En 2017, vous avez créé la Fondation HEMAV, institution au sein de laquelle vous employez votre technologie à des fins humanitaires et sociales en collaboration avec L’Organisation des Nations Unies pour l’alimentation et l’agriculture (FAO), ou l’ONG Open Arms. Quels sont vos projets en cours ?
La création de la fondation devait principalement donner lieu à de nombreux projets de solidarité que HEMAV ne pouvait pas assumer en tant qu’entreprise.
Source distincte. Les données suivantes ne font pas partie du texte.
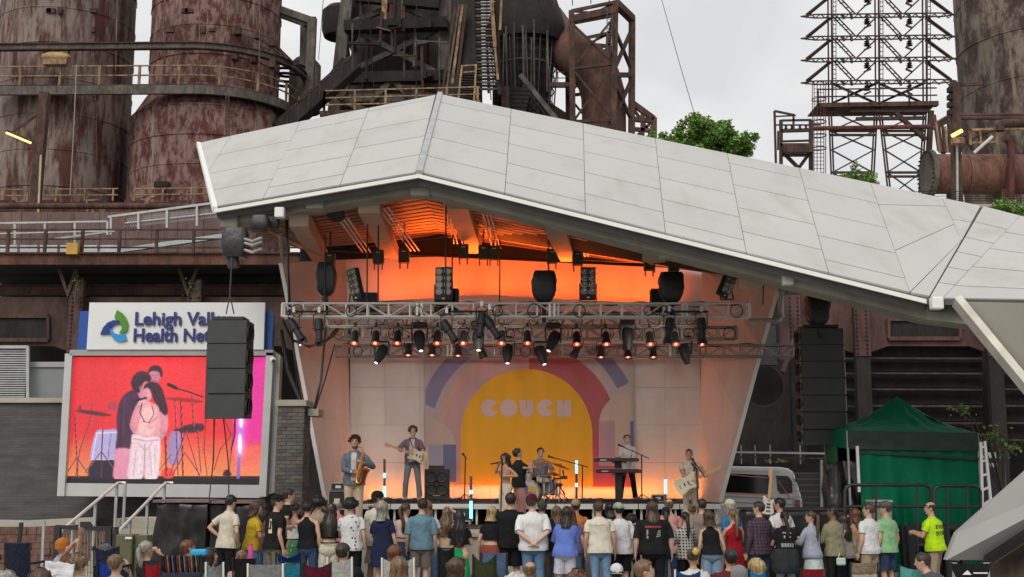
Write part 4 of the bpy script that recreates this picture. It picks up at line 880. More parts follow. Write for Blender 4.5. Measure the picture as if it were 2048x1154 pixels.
rs = np.random.RandomState(2); img *= (1 + .07 * soften(rs.randn(NY, NX), .7) * 1.8 + .06 * soften(rs.randn(NY, NX), 6) * 8)[..., None]; img = np.clip(img * .96, 0, 2)
Vp = [W(float(UU[j, i]), float(VV[j, i]), 27.05) for j in range(NY) for i in range(NX)]
t = NT('live_picture'); at_ = t.n('ShaderNodeVertexColor'); at_.layer_name = 'picture'; t.base((.02, .02, .02)); t.l(at_.outputs['Color'], t.b.inputs['Emission Color']); t.b.inputs['Emission Strength'].default_value = 1.0; t.b.inputs['Roughness'].default_value = .4
o = MB().add(Vp, [(j * NX + i, j * NX + i + 1, (j + 1) * NX + i + 1, (j + 1) * NX + i) for j in range(NY - 1) for i in range(NX - 1)]).build('live_picture', t.m, scr)
ca = o.data.color_attributes.new('picture', 'FLOAT_COLOR', 'POINT'); ca.data.foreach_set('color', np.concatenate([img.reshape(-1, 3), np.ones((NX * NY, 1))], 1).astype(np.float32).ravel())
sg = thing('sponsor_sign', 'white sponsor sign with blue lettering on top of the screen', 'sign', (X_at(350, 26.9), 26.9, Z_at(702, 26.9)))
quad_at(sg, [(160, 622), (547, 622), (544, 699), (154, 699)], 27.02, 'blue_panel', mat('sign_blue', (.008, .07, .34), .35, var=.05), .2)
quad_at(sg, [(179, 605), (530, 605), (527, 699), (173, 699)], 26.85, 'white_panel', mat('sign_white', (.74, .75, .74), .35, var=.03), .12)
M_NAVY = mat('navy_letters', (.02, .028, .17), .4, var=.05)
def words(s, u0, u1, v_base, v_cap, Y, m, parent, name='lettering', weight=.02, ext=.02):
    cu_ = bpy.data.curves.new(name, 'FONT'); cu_.body = s; cu_.size = 1; cu_.extrude = .02; cu_.offset = weight
    ob = bpy.data.objects.new(name, cu_); COL.objects.link(ob)
    dg = bpy.context.evaluated_depsgraph_get(); me = bpy.data.meshes.new_from_object(ob.evaluated_get(dg)); bpy.data.objects.remove(ob)
    xs = [v.co.x for v in me.vertices]; x0, x1 = min(xs), max(xs)
    A, B = W(u0, v_base, Y), W(u1, v_base, Y); hcap = (W(u0, v_cap, Y) - A).z
    og = ORG.get(parent.name, Vector())
    for v in me.vertices:
        f = (v.co.x - x0) / (x1 - x0); v.co = A.lerp(B, f) + Vector((0, -v.co.z * ext / .02, v.co.y / .70 * hcap)) - og
    me.materials.clear(); me.materials.append(m)
    o = bpy.data.objects.new(name, me); COL.objects.link(o); o.parent = parent; ORG[o.name] = og
    return o
words('Lehigh Valley', 270, 463, 650, 624, 26.82, M_NAVY, sg)
words('Health Network', 267, 494, 683, 657, 26.82, M_NAVY, sg)
def petal(pts, col, name): quad_at(sg, pts, 26.80, name, mat(col[0], col[1], .4, var=.03), .03)
petal([(234, 620), (244, 626), (252, 636), (256, 648), (254, 662), (244, 668), (238, 666), (243, 658), (243, 650), (238, 644), (231, 641), (229, 633)], ('leaf_green', (.07, .25, .01)), 'emblem_petal')
petal([(200, 669), (206, 655), (215, 645), (227, 640), (238, 641), (246, 646), (238, 648), (228, 650), (221, 657), (219, 666), (220, 668)], ('petal_navy', (.01, .035, .22)), 'emblem_petal')
petal([(220, 646), (223, 660), (229, 667), (238, 669), (249, 667), (254, 680), (245, 683), (236, 683), (227, 678), (221, 669), (219, 658)], ('petal_cyan', (.02, .27, .66)), 'emblem_petal')
sc_ = thing('security_camera', 'small white dome camera at the corner of the screen', 'camera', W(546, 721, 26.8))
MB().ball(W(546, 720, 26.8), .075, 12, 8).build('dome', M_WHITE, sc_, True); MB().ball(W(547, 722, 26.73), .04, 10, 6).build('lens', M_BLKM, sc_, True)
# ================================================================== brick wall, pier, grey wall on the left
def brickmat(name, c1, c2, mortar, sx, sy):
    t = NT(name); b = t.n('ShaderNodeTexBrick'); b.inputs['Color1'].default_value = (*lin(c1), 1); b.inputs['Color2'].default_value = (*lin(c2), 1); b.inputs['Mortar'].default_value = (*lin(mortar), 1)
    b.inputs['Scale'].default_value = 1; b.inputs['Brick Width'].default_value = sx; b.inputs['Row Height'].default_value = sy; b.inputs['Mortar Size'].default_value = .006; b.inputs['Bias'].default_value = -.1
    m = t.n('ShaderNodeMapping'); m.inputs['Rotation'].default_value = (R(90), 0, 0)
    tc_ = t.n('ShaderNodeTexCoord'); t.l(tc_.outputs['Object'], m.inputs[0]); t.l(m.outputs[0], b.inputs['Vector'])
    nn = t.noise(1.3, 5, (1, 1, 4)); t.base(t.mix(.6, b.outputs['Color'], t.ramp(nn, [(.3, (.04, .04, .042)), (.7, (.12, .115, .11))])))
    t.b.inputs['Roughness'].default_value = .85; t.bump(b.outputs['Fac'], -.6, .012); return t.m
bw = thing('brick_wall', 'dark grey brick wall below the video screen', 'wall', (X_at(150, 28), 28, 0))
MB().bb(X_at(-80, 28), X_at(560, 28), 28, 28.4, 0, Z_at(806, 28)).build('brickwork', brickmat('dark_brick', (.075, .07, .07), (.12, .11, .105), (.05, .045, .04), .32, .062), bw)
MB().bb(X_at(-80, 28), X_at(142, 28), 27.92, 28.5, Z_at(805.5, 28), Z_at(796, 28)).build('coping', M_CONC, bw)
gw = thing('grey_panel_wall', 'plain grey panel wall above the brick, left of the screen', 'wall', (X_at(100, 28.8), 28.8, Z_at(796, 28.4)))
MB().bb(W(57, 760, 28.8).x, W(150, 760, 28.8).x, 28.8, 28.95, Z_at(796, 28.4), Z_at(735, 28.8)).build('panel', mat('grey_panel', (.22, .235, .235), .6, var=.06), gw)
MB().bb(W(57, 760, 28.8).x, W(150, 760, 28.8).x, 28.75, 29.0, Z_at(734.5, 28.8), Z_at(724, 28.8)).build('cap_rail', M_FRAME, gw)
lv_ = thing('louvre_screen', 'pale slatted louvre screen at the left edge', 'louvre', (X_at(10, 28.6), 28.6, Z_at(796, 28.6)))
for k in range(22): MB().bb(W(-70, 745, 28.6).x, W(53, 745, 28.6).x, 28.58, 28.63, Z_at(795 - k * 4.6, 28.6), Z_at(792.6 - k * 4.6, 28.6)).build('slat', M_GALV, lv_)
for a, b in (((56, 796), (56, 693)), ((-70, 694), (57, 694))): MB().bar(W(*a, 28.55), W(*b, 28.55), .07).build('frame', M_GALV, lv_)
pier = thing('brick_pier', 'grey brick pier between the screen and the stage', 'pier', (X_at(588, 26), 26, 0))
px0, px1 = W(553, 900, 26).x, W(606, 900, 26).x; ptop = Z_at(812, 26)
M_BR = [mat('pier_brick_%d' % i, c, .85, var=.2, scale=8, bump=.3, bs=40) for i, c in enumerate(((.115, .108, .10), (.14, .13, .12), (.09, .085, .082), (.16, .13, .11)))]
MB().bb(px0 + .012, px1 - .012, 26.012, 26.84, 0, ptop).build('mortar_core', mat('mortar', (.16, .15, .14), .9), pier)
bproto = None; random.seed(5)
og = ORG[pier.name]; rows = int(ptop / .079)
for r in range(max(0, rows - 32), rows):
    z = (r + .5) * .079
    off = (r % 2) * .11
    for face in (0, 1):
        Lf = (px1 - px0) if face == 0 else .85
        x = -off
        while x < Lf - .02:
            a, b = max(0, x), min(Lf, x + .21)
            if b - a > .03:
                c = Vector((px0 + (a + b) / 2, 26.02 + random.uniform(-.003, .003), z)) if face == 0 else Vector((px1 - .02 + random.uniform(-.003, .003), 26 + (a + b) / 2, z))
                if bproto is None: bproto = {}
                mi = random.randrange(4)
                if mi not in bproto:
                    me_b = MB().box((0, 0, 0), (1, 1, 1)); o = me_b.build('brick', M_BR[mi], origin=(0, 0, 0)); bproto[mi] = o.data; bpy.data.objects.remove(o)
                o = bpy.data.objects.new('brick', bproto[mi]); COL.objects.link(o); o.parent = pier; o.location = c - og
                o.scale = ((b - a - .012), .05, .066) if face == 0 else (.05, (b - a - .012), .066)
            x += .22
MB().bb(px0 - .04, px1 + .05, 25.94, 26.9, ptop + .002, ptop + .13).build('cap_stone', M_CONC, pier)
MB().bb(px1 + .05, px1 + .28, 26.2, 26.9, ptop - .2, ptop - .05).build('step_stone', M_CONC, pier)
# ------------------------------------------------------------------ steps and terrace on the left
st_ = thing('concrete_steps', 'pale concrete steps with broad side walls at the left', 'steps', (X_at(220, 24.5), 24.5, 0))
for k in range(7):
    MB().bb(X_at(195, 24), X_at(320, 24), 22.6 + k * .42, 26.5, .19 * k + .004, .19 * (k + 1)).build('step', M_CONC, st_)
MB().prism([W(-60, 1046, 26), W(190, 1034, 25.2), W(190, 1034, 27.9), W(-60, 1046, 27.9)], (0, 0, -.14)).build('terrace_edge', M_CONC, st_)
for s, (a, b) in enumerate((((236, 966, 25.0), (122, 1062, 22.4)), ((331, 966, 25.0), (240, 1060, 22.4)))):
    hr = thing('handrail', 'bright metal stair handrail, the %s of two left of the stage' % ('left one', 'right one')[s], 'handrail', (X_at(a[0], 24), 24, 0), 'stair handrails')
    A, B = W(*a), W(*b); MB().tube([A + Vector((.16, 0, 0)), A, B], .032, 8).build('rail', M_ALU, hr, True)
    for f, dz_ in ((0.02, 1.0), (.42, .85), (.8, .6)): p = A.lerp(B, f); MB().bar(p, p - Vector((0, 0, dz_)), .05).build('post', M_GALV, hr)
    if s == 0: MB().bar(A + Vector((.15, 0, 0)), A + Vector((.15, 0, -1.0)), .05).build('post', M_GALV, hr)
sw = thing('stone_retaining_wall', 'rough reddish stone retaining wall at the lower left', 'wall', (X_at(60, 24), 24, 0))
M_STONE = [mat('red_stone_%d' % i, c, .9, var=.35, scale=7, bump=.9, bs=14) for i, c in enumerate(((.15, .08, .065), (.13, .07, .055), (.165, .09, .07)))]
random.seed(11)
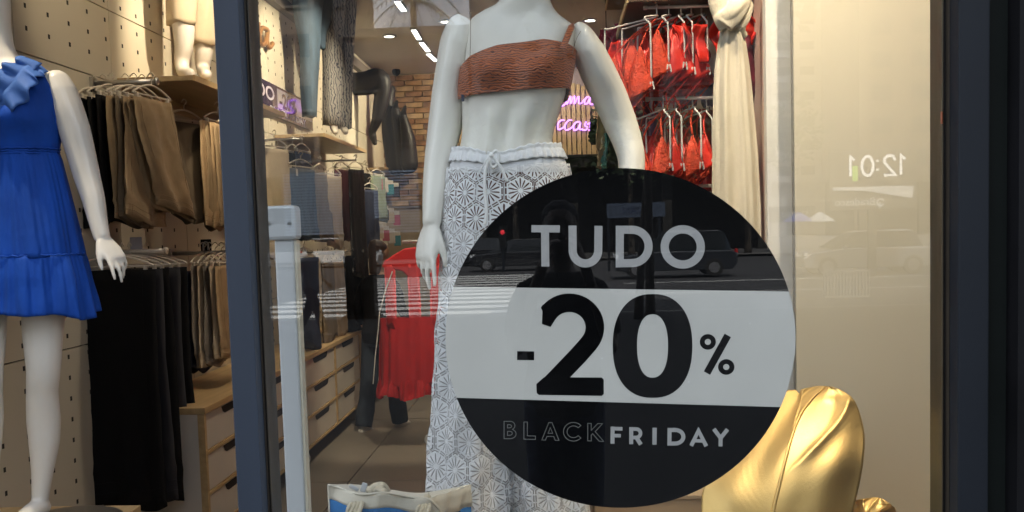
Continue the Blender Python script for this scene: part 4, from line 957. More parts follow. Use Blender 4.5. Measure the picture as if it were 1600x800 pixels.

C’est pourquoi, à l’aide de notre technologie et de nos connaissances, nous avons décidé de créer la fondation pour pouvoir apporter notre pierre à l’édifice et utiliser la technologie (principalement de drones) à des fins humanitaires.
La fondation a lancé trois projets de grande envergure, soutenus par de grandes organisations : Freeda, Drones contra el hambre (Drones contre la faim) et Kids.
Freeda est le projet où nous collaborons avec Open Arms, dont le principal objectif est d’offrir un soutien dans la recherche et la détection d’embarcations à la dérive. Pour ce faire, nous utiliserons un drone doté d’un capteur thermique qui décollera et atterrira depuis le bateau de rescousse. Ce drone balayera différentes zones et pourra détecter la présence de groupes de personnes et en informer la station de contrôle du bateau de façon autonome.
Drones contra el hambre (Drones contre la faim) est un projet en collaboration avec la FAO (Organisation des Nations Unies pour l’alimentation et l’agriculture) pour lequel nous essayons d’utiliser des drones et des capteurs spécifiques pour contrôler et surveiller les nuages de sauterelles du désert.
Enfin, Kids est l’autre grand projet que nous menons, avec le but de promouvoir les nouvelles tendances éducatives STEAM (Science, Technology, Engineering, Art, Mathematics, à savoir les sciences, la technologie, l’ingénierie, l’art, les mathématiques). La technologie drone est ici la colonne vertébrale reliée au reste des technologies et compétences clés aux différents niveaux du système éducatif. Ce projet est réalisé en collaboration avec des écoles et des institutions publiques, et plusieurs essais pilotes ont déjà été réalisés avec succès.